Extracted entries:
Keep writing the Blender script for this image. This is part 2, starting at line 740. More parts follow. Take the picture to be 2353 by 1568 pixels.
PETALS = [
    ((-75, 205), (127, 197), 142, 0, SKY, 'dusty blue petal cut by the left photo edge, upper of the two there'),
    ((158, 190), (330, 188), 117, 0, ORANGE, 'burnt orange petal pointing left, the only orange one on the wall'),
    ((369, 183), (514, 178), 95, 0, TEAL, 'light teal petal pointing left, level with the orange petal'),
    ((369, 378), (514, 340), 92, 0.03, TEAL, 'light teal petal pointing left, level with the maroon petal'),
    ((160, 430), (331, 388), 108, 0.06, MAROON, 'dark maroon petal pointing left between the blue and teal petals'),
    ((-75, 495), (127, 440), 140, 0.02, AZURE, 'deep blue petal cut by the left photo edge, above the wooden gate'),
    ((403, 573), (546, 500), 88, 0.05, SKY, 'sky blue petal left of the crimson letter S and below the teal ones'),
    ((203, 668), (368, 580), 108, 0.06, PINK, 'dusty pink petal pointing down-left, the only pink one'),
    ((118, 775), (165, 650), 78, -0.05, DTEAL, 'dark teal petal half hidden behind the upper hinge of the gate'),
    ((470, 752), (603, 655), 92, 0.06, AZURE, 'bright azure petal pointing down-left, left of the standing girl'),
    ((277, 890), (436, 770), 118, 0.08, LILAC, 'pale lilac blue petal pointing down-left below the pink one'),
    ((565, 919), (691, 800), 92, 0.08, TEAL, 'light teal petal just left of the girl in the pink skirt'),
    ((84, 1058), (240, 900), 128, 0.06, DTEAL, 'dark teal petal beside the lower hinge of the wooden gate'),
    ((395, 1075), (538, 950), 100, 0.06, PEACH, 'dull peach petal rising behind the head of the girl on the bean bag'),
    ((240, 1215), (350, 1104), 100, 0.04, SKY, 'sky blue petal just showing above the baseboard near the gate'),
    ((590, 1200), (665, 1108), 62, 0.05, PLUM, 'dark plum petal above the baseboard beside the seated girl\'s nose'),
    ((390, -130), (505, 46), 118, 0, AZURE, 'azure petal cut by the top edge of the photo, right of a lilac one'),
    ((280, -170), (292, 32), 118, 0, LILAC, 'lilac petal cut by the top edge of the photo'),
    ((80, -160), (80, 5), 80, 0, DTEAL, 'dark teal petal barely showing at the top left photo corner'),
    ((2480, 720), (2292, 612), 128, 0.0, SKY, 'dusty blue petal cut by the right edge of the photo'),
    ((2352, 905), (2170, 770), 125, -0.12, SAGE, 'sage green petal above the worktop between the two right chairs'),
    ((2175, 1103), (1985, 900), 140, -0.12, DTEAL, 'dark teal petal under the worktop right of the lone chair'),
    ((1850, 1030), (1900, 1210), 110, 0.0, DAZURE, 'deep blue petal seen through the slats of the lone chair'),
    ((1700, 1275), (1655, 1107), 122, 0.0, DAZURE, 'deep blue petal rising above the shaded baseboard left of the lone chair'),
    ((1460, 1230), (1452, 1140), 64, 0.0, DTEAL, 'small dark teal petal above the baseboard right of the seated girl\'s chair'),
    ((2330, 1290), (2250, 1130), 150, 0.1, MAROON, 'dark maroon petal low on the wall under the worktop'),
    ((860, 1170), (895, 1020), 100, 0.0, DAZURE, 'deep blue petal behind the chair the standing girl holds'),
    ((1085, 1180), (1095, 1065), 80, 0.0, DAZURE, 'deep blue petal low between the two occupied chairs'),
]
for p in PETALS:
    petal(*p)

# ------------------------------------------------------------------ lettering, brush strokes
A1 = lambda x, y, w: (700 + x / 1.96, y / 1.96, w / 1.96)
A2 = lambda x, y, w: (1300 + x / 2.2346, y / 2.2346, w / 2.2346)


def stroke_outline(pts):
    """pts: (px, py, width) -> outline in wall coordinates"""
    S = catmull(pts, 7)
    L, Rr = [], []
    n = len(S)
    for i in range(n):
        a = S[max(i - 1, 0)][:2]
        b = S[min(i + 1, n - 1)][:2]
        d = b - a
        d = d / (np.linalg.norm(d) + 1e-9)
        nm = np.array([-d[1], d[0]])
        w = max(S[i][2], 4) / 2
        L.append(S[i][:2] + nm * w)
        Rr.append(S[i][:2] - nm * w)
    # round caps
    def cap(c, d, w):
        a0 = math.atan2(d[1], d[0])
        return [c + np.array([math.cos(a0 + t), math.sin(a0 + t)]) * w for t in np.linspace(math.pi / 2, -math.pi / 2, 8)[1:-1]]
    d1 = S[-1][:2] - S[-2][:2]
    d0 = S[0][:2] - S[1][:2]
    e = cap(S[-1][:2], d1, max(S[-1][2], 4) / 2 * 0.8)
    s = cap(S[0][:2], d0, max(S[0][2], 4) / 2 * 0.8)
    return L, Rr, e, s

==

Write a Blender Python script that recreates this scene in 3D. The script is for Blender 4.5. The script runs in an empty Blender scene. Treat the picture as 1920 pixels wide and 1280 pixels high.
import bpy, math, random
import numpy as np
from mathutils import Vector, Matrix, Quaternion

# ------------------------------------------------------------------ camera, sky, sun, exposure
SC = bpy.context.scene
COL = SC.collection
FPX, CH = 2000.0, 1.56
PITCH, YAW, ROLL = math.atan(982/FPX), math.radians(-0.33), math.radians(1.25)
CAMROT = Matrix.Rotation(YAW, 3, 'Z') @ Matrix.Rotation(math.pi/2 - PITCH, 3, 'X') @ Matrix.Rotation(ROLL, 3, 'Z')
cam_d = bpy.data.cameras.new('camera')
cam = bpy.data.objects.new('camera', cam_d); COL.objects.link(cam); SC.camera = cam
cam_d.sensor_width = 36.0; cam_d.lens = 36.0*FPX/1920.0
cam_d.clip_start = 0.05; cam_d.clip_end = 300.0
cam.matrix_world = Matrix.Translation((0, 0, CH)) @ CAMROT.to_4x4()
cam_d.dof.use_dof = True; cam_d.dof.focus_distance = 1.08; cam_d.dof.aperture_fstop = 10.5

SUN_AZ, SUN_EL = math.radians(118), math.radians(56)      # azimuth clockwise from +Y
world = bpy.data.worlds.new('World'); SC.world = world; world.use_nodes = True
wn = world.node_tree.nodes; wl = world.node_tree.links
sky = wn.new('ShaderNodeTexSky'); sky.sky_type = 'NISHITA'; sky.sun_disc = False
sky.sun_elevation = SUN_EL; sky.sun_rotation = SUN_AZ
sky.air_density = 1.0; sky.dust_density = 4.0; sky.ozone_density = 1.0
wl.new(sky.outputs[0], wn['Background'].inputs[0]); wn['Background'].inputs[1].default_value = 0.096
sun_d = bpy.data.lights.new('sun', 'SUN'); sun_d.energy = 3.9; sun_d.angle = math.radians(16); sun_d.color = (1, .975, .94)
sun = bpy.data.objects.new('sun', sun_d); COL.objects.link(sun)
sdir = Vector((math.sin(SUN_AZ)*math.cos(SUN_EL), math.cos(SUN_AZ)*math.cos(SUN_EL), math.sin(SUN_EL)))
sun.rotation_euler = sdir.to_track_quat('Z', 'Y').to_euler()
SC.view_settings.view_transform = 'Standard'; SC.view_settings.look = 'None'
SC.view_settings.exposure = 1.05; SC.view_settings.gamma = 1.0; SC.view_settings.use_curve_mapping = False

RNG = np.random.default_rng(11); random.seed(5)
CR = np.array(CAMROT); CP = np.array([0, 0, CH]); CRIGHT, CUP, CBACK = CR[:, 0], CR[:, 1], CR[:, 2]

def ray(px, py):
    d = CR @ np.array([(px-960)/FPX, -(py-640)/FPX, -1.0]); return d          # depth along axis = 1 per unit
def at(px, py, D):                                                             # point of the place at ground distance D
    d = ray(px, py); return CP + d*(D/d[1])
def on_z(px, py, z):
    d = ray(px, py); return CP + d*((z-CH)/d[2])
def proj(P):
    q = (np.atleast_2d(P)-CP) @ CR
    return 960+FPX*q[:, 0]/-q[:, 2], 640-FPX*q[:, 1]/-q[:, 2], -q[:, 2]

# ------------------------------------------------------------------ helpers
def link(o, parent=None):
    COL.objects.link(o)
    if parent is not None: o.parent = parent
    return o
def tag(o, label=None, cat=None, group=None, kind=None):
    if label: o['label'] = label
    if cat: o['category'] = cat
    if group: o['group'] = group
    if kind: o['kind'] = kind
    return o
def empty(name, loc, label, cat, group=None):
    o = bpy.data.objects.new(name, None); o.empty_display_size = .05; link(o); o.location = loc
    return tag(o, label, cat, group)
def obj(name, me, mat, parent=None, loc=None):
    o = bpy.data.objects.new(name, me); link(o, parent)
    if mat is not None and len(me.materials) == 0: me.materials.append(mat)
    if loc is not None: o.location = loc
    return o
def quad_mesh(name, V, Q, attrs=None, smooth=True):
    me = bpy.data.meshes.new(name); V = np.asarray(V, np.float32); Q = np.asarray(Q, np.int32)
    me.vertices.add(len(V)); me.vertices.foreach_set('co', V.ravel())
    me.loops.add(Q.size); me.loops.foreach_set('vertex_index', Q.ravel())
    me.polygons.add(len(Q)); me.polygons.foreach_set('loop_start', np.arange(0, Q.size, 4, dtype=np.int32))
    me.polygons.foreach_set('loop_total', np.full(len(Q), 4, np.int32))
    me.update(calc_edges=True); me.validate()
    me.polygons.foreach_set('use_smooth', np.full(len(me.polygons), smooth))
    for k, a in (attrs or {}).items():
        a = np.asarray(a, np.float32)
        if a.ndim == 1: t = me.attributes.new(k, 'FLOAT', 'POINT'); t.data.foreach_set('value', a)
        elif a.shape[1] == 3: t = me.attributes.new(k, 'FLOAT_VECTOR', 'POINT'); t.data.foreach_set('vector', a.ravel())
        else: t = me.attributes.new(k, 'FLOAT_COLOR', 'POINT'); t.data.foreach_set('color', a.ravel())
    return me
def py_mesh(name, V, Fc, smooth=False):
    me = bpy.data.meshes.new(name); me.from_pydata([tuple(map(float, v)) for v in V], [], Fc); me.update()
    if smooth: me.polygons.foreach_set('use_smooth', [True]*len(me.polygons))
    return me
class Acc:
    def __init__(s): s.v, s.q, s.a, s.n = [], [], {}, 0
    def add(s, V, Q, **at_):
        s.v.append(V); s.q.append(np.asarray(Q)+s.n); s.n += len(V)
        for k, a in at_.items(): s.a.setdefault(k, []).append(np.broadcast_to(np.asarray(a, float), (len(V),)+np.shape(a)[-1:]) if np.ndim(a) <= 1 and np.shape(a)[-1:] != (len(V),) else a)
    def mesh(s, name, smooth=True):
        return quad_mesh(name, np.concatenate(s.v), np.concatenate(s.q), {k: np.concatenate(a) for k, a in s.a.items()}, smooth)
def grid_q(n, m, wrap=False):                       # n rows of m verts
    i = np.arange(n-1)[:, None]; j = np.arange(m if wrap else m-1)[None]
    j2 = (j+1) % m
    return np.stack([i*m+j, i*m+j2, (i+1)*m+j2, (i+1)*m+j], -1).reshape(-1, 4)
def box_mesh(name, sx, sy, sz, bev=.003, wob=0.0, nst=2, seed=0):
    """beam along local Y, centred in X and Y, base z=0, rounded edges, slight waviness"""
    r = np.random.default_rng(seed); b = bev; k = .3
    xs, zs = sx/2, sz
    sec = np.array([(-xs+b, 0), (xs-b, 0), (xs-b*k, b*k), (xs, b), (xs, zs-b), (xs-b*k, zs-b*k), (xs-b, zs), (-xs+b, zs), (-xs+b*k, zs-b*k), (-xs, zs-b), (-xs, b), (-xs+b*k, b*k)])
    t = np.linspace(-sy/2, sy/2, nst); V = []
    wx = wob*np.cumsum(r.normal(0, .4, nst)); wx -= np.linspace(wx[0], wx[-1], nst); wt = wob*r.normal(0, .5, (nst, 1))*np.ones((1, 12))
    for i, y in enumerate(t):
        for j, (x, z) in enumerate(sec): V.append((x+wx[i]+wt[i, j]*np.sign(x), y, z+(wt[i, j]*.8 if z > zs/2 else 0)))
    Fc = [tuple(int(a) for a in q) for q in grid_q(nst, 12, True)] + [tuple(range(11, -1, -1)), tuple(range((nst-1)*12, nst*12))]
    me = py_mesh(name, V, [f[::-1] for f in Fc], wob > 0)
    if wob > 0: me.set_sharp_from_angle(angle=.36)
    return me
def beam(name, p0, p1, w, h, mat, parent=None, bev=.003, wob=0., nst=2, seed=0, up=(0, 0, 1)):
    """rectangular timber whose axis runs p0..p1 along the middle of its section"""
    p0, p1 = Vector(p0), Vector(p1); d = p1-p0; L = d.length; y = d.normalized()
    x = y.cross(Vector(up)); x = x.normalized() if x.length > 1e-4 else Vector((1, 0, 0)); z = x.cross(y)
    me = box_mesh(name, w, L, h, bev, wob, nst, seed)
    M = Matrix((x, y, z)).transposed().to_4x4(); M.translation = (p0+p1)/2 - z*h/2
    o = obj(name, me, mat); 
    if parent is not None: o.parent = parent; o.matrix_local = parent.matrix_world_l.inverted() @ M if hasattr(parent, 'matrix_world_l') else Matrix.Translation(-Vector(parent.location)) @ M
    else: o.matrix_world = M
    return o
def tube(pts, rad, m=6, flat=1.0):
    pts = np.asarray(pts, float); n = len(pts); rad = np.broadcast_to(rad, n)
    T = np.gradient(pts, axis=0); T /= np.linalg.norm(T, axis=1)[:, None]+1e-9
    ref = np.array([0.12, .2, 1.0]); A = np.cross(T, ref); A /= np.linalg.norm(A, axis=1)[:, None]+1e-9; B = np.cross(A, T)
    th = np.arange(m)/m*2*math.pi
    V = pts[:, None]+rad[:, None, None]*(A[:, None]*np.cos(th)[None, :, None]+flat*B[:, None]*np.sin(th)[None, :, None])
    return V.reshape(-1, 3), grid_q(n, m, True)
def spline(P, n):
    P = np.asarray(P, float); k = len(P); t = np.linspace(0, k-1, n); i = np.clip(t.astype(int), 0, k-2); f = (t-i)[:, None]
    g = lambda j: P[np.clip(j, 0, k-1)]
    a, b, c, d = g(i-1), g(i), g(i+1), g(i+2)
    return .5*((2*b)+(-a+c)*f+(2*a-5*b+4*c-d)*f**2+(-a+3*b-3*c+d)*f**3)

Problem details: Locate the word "picture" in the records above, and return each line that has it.

Solved exercise:
Keep writing the Blender script for this image. This is part 2, starting at line 740. More parts follow. Take the picture to be 2353 by 1568 pixels.
Write a Blender Python script that recreates this scene in 3D. The script is for Blender 4.5. The script runs in an empty Blender scene. Treat the picture as 1920 pixels wide and 1280 pixels high.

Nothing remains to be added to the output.